Während des Zweiten Weltkrieges zählte Sandbostel zu den größten Kriegsgefangenenlagern der Wehrmacht. Auf dem 3,2 Hektar großen Areal der heutigen Dokumentations- und Gedenkstätte steht ein einzigartiges Ensemble historischer Lagerbauten. Bund, Land, Landkreis und die Reemtsma-Stiftung investieren rund 1,4 Millionen Euro, um einige der Baracken vor dem Verfall zu retten und die Ausstellung aufzubauen, die das Berliner Büro "raumkollektiv" gestaltet. "Das Außengelände wird durch ein Informationsleitsystem erschlossen", kündigte Ehresmann an.

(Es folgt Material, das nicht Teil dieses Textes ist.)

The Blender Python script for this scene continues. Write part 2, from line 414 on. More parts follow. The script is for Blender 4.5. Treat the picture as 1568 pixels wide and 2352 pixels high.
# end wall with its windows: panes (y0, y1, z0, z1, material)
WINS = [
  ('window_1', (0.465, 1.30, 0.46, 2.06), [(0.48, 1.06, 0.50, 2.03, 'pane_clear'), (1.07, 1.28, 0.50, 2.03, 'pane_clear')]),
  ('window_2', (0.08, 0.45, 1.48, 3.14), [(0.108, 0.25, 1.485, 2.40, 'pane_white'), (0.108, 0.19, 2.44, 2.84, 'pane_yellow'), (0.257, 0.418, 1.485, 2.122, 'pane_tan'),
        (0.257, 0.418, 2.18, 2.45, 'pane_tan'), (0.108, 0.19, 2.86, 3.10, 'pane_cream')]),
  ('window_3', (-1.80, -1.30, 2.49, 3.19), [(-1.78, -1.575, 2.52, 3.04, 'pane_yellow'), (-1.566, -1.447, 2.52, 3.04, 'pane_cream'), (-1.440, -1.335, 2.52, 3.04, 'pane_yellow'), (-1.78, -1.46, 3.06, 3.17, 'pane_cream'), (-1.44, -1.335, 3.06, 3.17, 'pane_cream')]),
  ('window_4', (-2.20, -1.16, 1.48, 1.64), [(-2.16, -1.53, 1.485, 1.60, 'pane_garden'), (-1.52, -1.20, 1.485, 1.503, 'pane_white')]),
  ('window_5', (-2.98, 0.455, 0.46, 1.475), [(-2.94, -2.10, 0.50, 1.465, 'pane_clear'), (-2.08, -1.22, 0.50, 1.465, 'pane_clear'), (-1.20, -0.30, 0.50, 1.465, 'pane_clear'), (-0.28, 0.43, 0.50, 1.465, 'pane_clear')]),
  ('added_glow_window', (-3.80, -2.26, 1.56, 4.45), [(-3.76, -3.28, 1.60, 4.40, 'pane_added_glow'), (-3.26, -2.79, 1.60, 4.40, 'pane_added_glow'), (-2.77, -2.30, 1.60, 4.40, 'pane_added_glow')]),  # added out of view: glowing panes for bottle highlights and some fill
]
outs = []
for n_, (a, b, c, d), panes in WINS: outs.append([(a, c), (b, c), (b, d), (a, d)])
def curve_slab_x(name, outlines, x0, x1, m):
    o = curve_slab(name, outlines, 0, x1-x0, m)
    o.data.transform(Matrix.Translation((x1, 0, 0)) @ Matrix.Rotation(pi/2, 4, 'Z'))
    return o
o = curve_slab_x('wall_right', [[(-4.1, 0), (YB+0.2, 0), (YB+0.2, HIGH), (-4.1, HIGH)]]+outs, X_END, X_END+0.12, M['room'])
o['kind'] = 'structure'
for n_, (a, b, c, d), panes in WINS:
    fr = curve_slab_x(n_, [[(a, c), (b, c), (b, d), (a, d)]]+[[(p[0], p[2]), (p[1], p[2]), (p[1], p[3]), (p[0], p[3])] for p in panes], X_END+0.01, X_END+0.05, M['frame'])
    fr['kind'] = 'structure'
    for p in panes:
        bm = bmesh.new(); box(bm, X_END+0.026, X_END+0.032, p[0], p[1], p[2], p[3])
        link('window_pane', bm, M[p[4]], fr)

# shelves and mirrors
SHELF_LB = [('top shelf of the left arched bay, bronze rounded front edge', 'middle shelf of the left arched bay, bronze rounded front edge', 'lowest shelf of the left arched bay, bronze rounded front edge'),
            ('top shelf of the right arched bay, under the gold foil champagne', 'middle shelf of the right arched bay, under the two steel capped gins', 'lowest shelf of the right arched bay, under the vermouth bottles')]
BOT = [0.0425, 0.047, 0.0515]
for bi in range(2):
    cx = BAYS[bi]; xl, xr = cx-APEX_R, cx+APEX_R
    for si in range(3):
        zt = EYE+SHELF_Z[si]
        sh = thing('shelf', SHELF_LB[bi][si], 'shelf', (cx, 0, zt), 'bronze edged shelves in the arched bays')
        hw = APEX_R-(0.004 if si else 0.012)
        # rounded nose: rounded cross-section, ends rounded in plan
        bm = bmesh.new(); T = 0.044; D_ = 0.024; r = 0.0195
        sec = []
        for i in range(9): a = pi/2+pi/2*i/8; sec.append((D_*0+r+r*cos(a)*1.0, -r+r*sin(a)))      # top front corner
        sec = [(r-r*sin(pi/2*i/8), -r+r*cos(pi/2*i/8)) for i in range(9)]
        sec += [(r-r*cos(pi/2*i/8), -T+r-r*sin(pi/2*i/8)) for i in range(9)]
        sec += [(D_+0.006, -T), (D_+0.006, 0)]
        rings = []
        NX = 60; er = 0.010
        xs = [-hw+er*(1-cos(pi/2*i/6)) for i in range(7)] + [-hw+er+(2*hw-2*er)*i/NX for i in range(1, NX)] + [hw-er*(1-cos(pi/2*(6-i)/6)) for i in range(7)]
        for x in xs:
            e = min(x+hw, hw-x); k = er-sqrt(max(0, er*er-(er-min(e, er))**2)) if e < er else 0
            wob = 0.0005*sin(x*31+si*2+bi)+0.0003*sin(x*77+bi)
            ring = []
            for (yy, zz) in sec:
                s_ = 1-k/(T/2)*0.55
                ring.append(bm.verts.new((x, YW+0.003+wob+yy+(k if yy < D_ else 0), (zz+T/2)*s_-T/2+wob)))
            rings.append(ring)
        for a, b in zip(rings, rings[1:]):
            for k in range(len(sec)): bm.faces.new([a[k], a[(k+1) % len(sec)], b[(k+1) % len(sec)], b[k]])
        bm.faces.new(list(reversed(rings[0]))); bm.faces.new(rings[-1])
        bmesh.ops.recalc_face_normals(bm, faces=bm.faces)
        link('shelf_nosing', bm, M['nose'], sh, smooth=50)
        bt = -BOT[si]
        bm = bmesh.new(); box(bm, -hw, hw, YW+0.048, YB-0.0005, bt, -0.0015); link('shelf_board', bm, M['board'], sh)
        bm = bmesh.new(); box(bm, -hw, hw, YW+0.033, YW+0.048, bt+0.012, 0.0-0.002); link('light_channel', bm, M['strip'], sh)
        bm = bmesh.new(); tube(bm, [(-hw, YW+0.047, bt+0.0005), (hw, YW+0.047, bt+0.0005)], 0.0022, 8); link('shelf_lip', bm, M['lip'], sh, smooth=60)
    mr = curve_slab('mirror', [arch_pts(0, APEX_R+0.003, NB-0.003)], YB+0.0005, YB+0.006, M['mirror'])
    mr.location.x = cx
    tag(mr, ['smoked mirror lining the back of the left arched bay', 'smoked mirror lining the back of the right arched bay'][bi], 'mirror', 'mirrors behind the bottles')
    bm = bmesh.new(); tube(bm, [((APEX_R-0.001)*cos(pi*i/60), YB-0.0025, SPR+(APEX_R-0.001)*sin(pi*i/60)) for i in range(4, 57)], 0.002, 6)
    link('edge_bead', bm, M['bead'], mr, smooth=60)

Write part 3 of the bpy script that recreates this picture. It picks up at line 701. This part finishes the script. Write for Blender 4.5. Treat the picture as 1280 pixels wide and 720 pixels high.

Die Ausstellung soll in zwei Gebäuden mehrere Zeitphasen dokumentieren: Zwischen 1939 und 1945 waren dort etwa 600.000 Menschen aus mehr als 70 Nationen interniert. Bis zu 50.000 Kriegsgefangene und KZ-Häftlinge wurden ermordet oder starben an Seuchen, Durst und Hunger. Nach der Befreiung wurden hier SS-Angehörige und Mitglieder von KZ-Wachmannschaften inhaftiert. Ab 1948 war Sandbostel ein Zuchthaus, dann ein Auffanglager für jugendliche DDR-Flüchtlinge, später ein Bundeswehrdepot.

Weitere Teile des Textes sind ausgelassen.